Shadow and Act there's a Spike Lee box set coming this June which will include the first ever Blu-Ray of Summer of Sam so that's great news.
/Film an infographic on Hollywood disasters. They love destroying New York City but it's not the only city they ruin
Vanity Fair rejected movie poster designs for Gravity
House Next Door a look back at Madonna's most beloved song "Like a Prayer" which just turned 25 years old!

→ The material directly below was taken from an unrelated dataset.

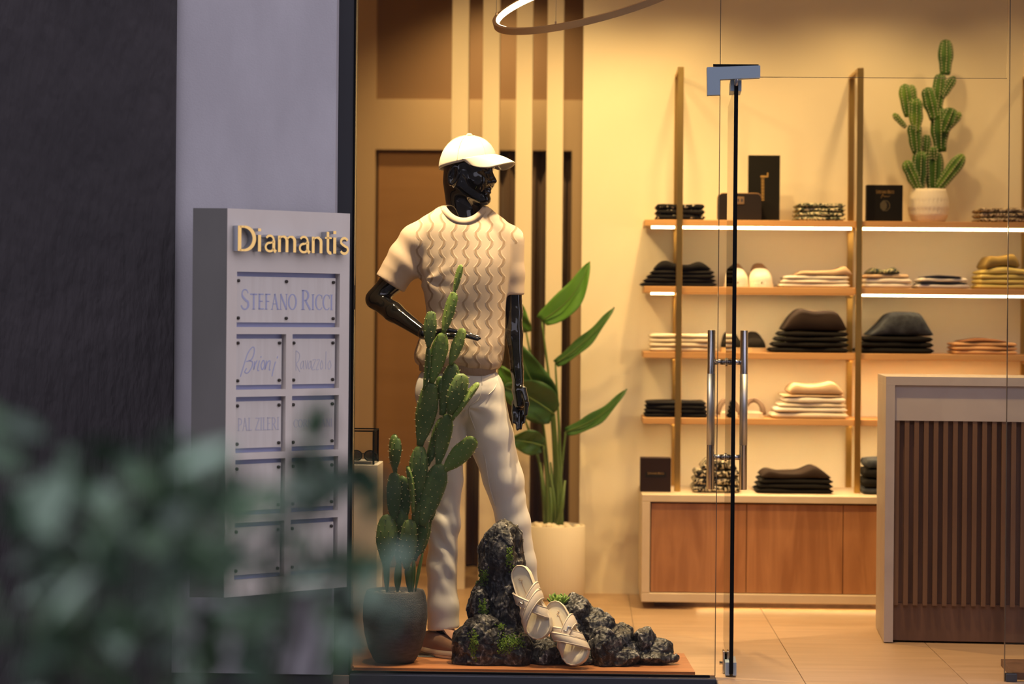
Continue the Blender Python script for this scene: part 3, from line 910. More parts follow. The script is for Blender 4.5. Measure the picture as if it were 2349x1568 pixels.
def shirt(P, hole=True):
    X, Y, Z = P
    zz = Z+np.clip((1.08-Z)/0.3, 0, 1)*(X-mp(1060, 800)[0])*tiltx*1.2
    zf = zz.astype(np.float32) if hasattr(zz, 'astype') else zz
    l = np.interp(zf, _zl, _l); r = np.interp(zf, _zr, _r); dd = np.interp(zf, _zd, _d)
    cx = (l+r)/2; rx = (r-l)/2
    cy = YM+0.012
    e = ((np.abs((X-cx)/rx))**2.4+(np.abs((Y-cy)/dd))**2.4)**(1/2.4)
    d = (e-1)*np.minimum(rx, dd)
    d = smax(d, zf-tz[-1]+0.004, 0.01)
    hem = tz[np.argmin(np.abs(tab[::-1, 0]-846))]
    d = smax(d, hem-zf, 0.012)
    # sleeves
    s1 = d_chain(P, [SL0, SL0*0.45+SL1*0.55, SL1+(SL1-SL0)*0.2], [0.068, 0.062, 0.0585], 0.02)
    ax = (SL1-SL0)/np.linalg.norm(SL1-SL0)
    cut = (X-SL1[0])*ax[0]+(Y-SL1[1])*ax[1]+(Z-SL1[2])*ax[2]
    s1 = smax(s1, cut, 0.004)
    s1 = np.maximum(s1, -np.maximum(d_cone(P, SL1-ax*0.03, SL1+ax*0.08, 0.046, 0.048), -cut-0.03))
    d = smin(d, s1, 0.024)
    s2 = d_chain(P, [SRA, SRA*0.4+SRB*0.6, SRB+(SRB-SRA)*0.2], [0.060, 0.048, 0.043], 0.02)
    a2 = (SRB-SRA)/np.linalg.norm(SRB-SRA)
    cut2 = (X-SRB[0])*a2[0]+(Y-SRB[1])*a2[1]+(Z-SRB[2])*a2[2]-0.10*(X-SRB[0])
    s2 = smax(s2, cut2, 0.004)
    s2 = np.maximum(s2, -np.maximum(d_cone(P, SRB-a2*0.03, SRB+a2*0.08, 0.0325, 0.0345), -cut2-0.03))
    d = smin(d, s2, 0.012)
    # neck hole
    if not hole: return d
    return smax(d, -d_ell(P, NKC, NKR), 0.005)
lo = np.min([mp(850, 880, -0.17), mp(850, 880, 0.17)], 0); hi = np.max([mp(1215, 455, 0.17), mp(1215, 455, -0.17)], 0)
V, Fq = surface(shirt, lo, hi, 0.0048)
V = relax(V, Fq, 2, 0.5)
Nn = vnormals(V, Fq)
# drape: soft folds that run from the armpits and gather over the hem
def fold(V, s, seed): return fbm(V*np.array(s), 1.0, 2, seed)
zrel = (V[:, 2]-mp(1060, 846)[2])
low = np.clip(1-zrel/0.22, 0, 1)
w = 0.0042*fold(V, (16, 16, 7), 3)*(0.5+low)+0.003*fold(V, (30, 30, 22), 9)*low
apx = mp(975, 640, -0.08); da = np.linalg.norm((V-apx)*np.array([1, 0.6, 1]), axis=1)
ang = np.arctan2(V[:, 2]-apx[2], V[:, 0]-apx[0])
w += 0.0035*np.sin(ang*5+fbm(V, 14, 2, 31)*1.8)*np.exp(-(da/0.09)**2)*np.clip(da/0.04, 0, 1)
slv = np.clip((mp(972, 600)[0]-V[:, 0])/0.03, 0, 1)
dirv = (V-SL0)@((SL1-SL0)/np.linalg.norm(SL1-SL0))
w += slv*0.0045*np.sin(dirv*95+V[:, 2]*40)*np.clip(dirv/0.05, 0, 1)*np.clip((0.13-dirv)/0.05, 0.05, 1)
V = V+Nn*w[:, None]
sh = mobj('knit_top', V, Fq, M['cable'], man, True)
# plain sleeves: faces beyond the shoulder seams take the fine knit
sh.data.materials.append(M['sleeve'])
fc = V[Fq].mean(1)
seamL = mp(968, 560)[0]+(mp(1000, 640)[2]-fc[:, 2])*0.02
isl = (fc[:, 0] < mp(958, 600)[0]+np.clip((fc[:, 2]-mp(960, 640)[2])*-0.03, -0.01, 0.02)) & (fc[:, 2] > mp(0+960, 690)[2]-0.02) & (fc[:, 2] < mp(960, 500)[2])
isr = (fc[:, 0] > mp(1170, 600)[0]) & (fc[:, 2] < mp(1175, 560)[2]) & (fc[:, 2] > mp(1175, 690)[2])
sh.data.polygons.foreach_set('material_index', (isl | isr).astype(np.int32))
# collar band around the neck hole
def rim(scale, n=48):
    out = []
    for k in range(n):
        th = 2*math.pi*k/n
        ph = np.linspace(-1.45, 0.9, 240)
        P = [NKC[0]+NKR[0]*scale*np.cos(ph)*math.cos(th), NKC[1]+NKR[1]*scale*np.cos(ph)*math.sin(th), NKC[2]+NKR[2]*scale*np.sin(ph)]
        d = shirt(tuple(P), False)
        i = int(np.argmax(d > 0)) or 239
        out.append([P[0][i], P[1][i], P[2][i]])
    return relax_loop(np.array(out))
def relax_loop(p, it=3):
    for _ in range(it): p = p*0.5+0.25*(np.roll(p, 1, 0)+np.roll(p, -1, 0))
    return p
r0, r1 = rim(0.95), rim(1.24)
n = len(r0); Vc = []; Fc = []
for i in range(n):
    o = r1[i]-r0[i]; o = o/np.linalg.norm(o); t = r0[(i+1) % n]-r0[i-1]; nn = np.cross(t, o); nn /= np.linalg.norm(nn)
    if nn[2] < 0: nn = -nn
    for q_ in (r0[i]-nn*0.006, r0[i]+nn*0.001, r0[i]*0.5+r1[i]*0.5+nn*0.0022, r1[i]+nn*0.0018, r1[i]-nn*0.003): Vc.append(q_)
q = 5
for i in range(n):
    for k in range(q):
        a, b = i, (i+1) % n; kk = (k+1) % q
        Fc.append((a*q+k, a*q+kk, b*q+kk, b*q+k))
mobj('collar', Vc, Fc, M['sleeve'], man, True)
# rib hem band under the blouson
rb = MB(); Vr = []; Fr = []; n = 56
for (zo, g) in ((0.030, 1.0), (0.0, 0.985), (-0.022, 0.97), (-0.024, 0.94)):
    for k in range(n):
        a = 2*math.pi*k/n
        x = mp(1049, 845)[0]+0.1405*g*abs(math.cos(a))**0.85*math.copysign(1, math.cos(a))
        y = YM+0.012+0.103*g*abs(math.sin(a))**0.85*math.copysign(1, math.sin(a))
        Vr.append((x, y, mp(1049, 842)[2]+zo-0.07*(x-mp(1049, 845)[0])))
for i in range(3):
    for k in range(n):
        Fr.append((i*n+k, (i+1)*n+k, (i+1)*n+(k+1) % n, i*n+(k+1) % n))
mobj('rib_hem', Vr, Fr, M['rib'], man, True)
# ---- trousers
lg1 = [(1012, 905, 56), (1017, 1000, 49), (1018, 1100, 43), (1017, 1200, 37), (1014, 1300, 33), (1016, 1390, 35), (1018, 1450, 38)]
lg2 = [(1100, 905, 58), (1124, 1000, 52), (1155, 1100, 45), (1178, 1200, 37), (1196, 1290, 32), (1208, 1380, 32), (1214, 1450, 34)]
def leg(P, t, dy0, dy1):
    pts = [mp(x, y, dy0+(dy1-dy0)*i/(len(t)-1)) for i, (x, y, r) in enumerate(t)]
    return d_chain(P, pts, [r/S_M for _, _, r in t], 0.02)
hem1, hem2 = mp(1018, 1442)[2], mp(1214, 1436)[2]
wz = mp(1050, 850)[2]
def trous(P):
    X, Y, Z = P
    l1 = leg(P, lg1, 0.01, 0.005); l2 = leg(P, lg2, 0.01, 0.065)
    l1 = smax(l1, hem1-Z+0.10*(X-mp(1018, 1442)[0]), 0.004); l2 = smax(l2, hem2-Z, 0.004)
    d = smin(l1, l2, 0.014)
    pe = d_ell(P, (mp(1050, 885)[0], YM+0.012, mp(1050, 888)[2]), (0.146, 0.108, 0.125))
    d = smin(d, pe, 0.03)
    d = smin(d, d_ell(P, (mp(1060, 900)[0], YM+0.075, mp(1050, 920)[2]), (0.12, 0.06, 0.09)), 0.05)
    return smax(d, Z-wz, 0.006)
V, Fq = surface(trous, np.min([mp(940, 1470, -0.14), mp(940, 1470, 0.19)], 0), np.max([mp(1265, 830, 0.19), mp(1265, 830, -0.14)], 0), 0.0052)
V = relax(V, Fq, 2, 0.5); Nn = vnormals(V, Fq)
zc = mp(1075, 935)[2]
cr = np.exp(-((V[:, 2]-zc)/0.09)**2)
cx0 = mp(1075, 935)
angc = np.arctan2(V[:, 2]-cx0[2], V[:, 0]-cx0[0]); rc_ = np.hypot(V[:, 0]-cx0[0], V[:, 2]-cx0[2])
w = 0.0030*np.sin(angc*6+rc_*25+fbm(V, 10, 2, 41))*np.exp(-(rc_/0.13)**2)*np.clip(rc_/0.02, 0, 1)
knee = np.exp(-((V[:, 2]-mp(1000, 1245)[2])/0.16)**2)*(V[:, 0] < mp(1085, 1200)[0])
w += 0.0034*knee*np.sin((V[:, 2]*1.0+V[:, 0]*1.5)*62+fbm(V, 9, 2, 5)*2.2)*(0.35+0.65*np.clip(fbm(V, 7, 2, 8)+0.5, 0, 1))
knee2 = np.exp(-((V[:, 2]-mp(1000, 1160)[2])/0.10)**2)*(V[:, 0] > mp(1085, 1200)[0])
w += 0.0010*knee2*np.sin((V[:, 2]-V[:, 0]*0.8)*70+fbm(V, 9, 2, 6)*2)
w += 0.0015*fbm(V, 11, 2, 2)
V = V+Nn*w[:, None]
tro = mobj('trousers', V, Fq, M['trouser'], man, True)
def on_surface(obj_fn, x, y, dy=-0.2):
    r = ray(x, y); o = np.array([0, 0, H]); t = (YM+dy)/r[1]
    for _ in range(60):
        p = o+r*t
        d = float(obj_fn((np.float64(p[0])*np.ones(1), np.float64(p[1])*np.ones(1), np.float64(p[2])*np.ones(1)))[0])
        if d < 0.0006: break
        t += max(d*0.8, 0.0005)
    return o+r*t
for pts in ([(1106, 862), (1105, 890), (1098, 915), (1080, 930), (1076, 945), (1090, 985), (1112, 1050), (1122, 1110), (1136, 1160)],
            [(1142, 868), (1135, 890), (1120, 905)]):
    q = [on_surface(trous, x, y)-np.array([0, 0.001, 0]) for x, y in pts]
    MB().tube(spline(q, 5), 0.0013, 6).build('trouser_seam', M['trouser'], tro, True)

# ---- cap
cap = MB()
CO = hp(0.010, 0, 0.000)
def cl(a, b, z): return CO+HF*a+HB*b+np.array([0.02*z, 0, z])
V = []; Fs = []; nu, nv = 48, 16
rimz = lambda w: 0.010+0.022*math.cos(w)               # rim height: higher at the front
for j in range(nv+1):
    t = j/nv
    for k in range(nu):
        w = 2*math.pi*k/nu
        z0 = rimz(w)
        phi0 = math.asin(max(-0.5, z0/0.115)); phi = phi0+(math.pi/2-phi0)*t
        cr_ = math.cos(phi)**0.86; r = 1+0.006*abs(math.cos(3*w+math.pi/2))**6
        bul = 1.0
        V.append(cl(0.106*cr_*math.cos(w)*r, 0.091*cr_*math.sin(w)*r, 0.110*math.sin(phi)-0.002))
for j in range(nv):
    for k in range(nu):
        Fs.append((j*nu+k, j*nu+(k+1) % nu, (j+1)*nu+(k+1) % nu, (j+1)*nu+k))
V = np.array(V)
nrm = (V-CO); nrm /= np.linalg.norm(nrm, axis=1)[:, None]
V = V+nrm*(0.0035*fbm(V, 14, 2, 21)*np.clip(1-(V[:, 2]-CO[2])/0.1, 0, 1))[:, None]
capo = mobj('cap', V, Fs, M['cap_cloth'], man, True)
sd = capo.modifiers.new('thick', 'SOLIDIFY'); sd.thickness = 0.003; sd.offset = 1
cs = MB()
for k in range(6):                                      # panel seams
    w = math.radians(30+60*k); pts = []
    for t in np.linspace(0.02, 0.99, 16):
        phi0 = math.asin(rimz(w)/0.115); phi = phi0+(math.pi/2-phi0)*t; c_ = math.cos(phi)**0.86
        pts.append(cl(0.1076*c_*math.cos(w), 0.0926*c_*math.sin(w), 0.1116*math.sin(phi)-0.002))
    cs.tube(pts, 0.0007, 6)
cs.build('panel_seams', M['cap_cloth'], capo, True)
MB().ball(cl(0, 0, 0.112), (0.011, 0.011, 0.005), 14, 8).build('button', M['cap_cloth'], capo, True)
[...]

Kevin Maguire the X-Men do the Oscar selfie 
Playbill a history of Les Misérables which is reopening on Broadway. It just keeps coming back. 

Release Date News
Everest, that mountain climbing adventure with Jake Gyllenhaal and Zero Dark Thirty's Jason Clarke (among others in a fairly stellar cast) will hit IMAX and 3D screens on September 18th. In case you didn't hear James Gray's long delayed The Immigrant will open (finally) on May 2nd, nearly a year after its Cannes debut - nothing like striking when the iron is hot! And because they're just never going to stop and neither is Hugh Jackman despite his vague protestations, the X-Men have dates scheduled through 2018

And Today's Watch(es)
Kevin Bacon goes a little Footloose on The Tonight Show (looking pretty good for 55) and it turns out Jennifer Lawrence recorded not one but two lipsynch numbers for American Hustle. The deleted one is to Santana's "Evil Woman" - I'm not embedding it here because it starts playing without asking it to. That is NOT okay in embeddable videos.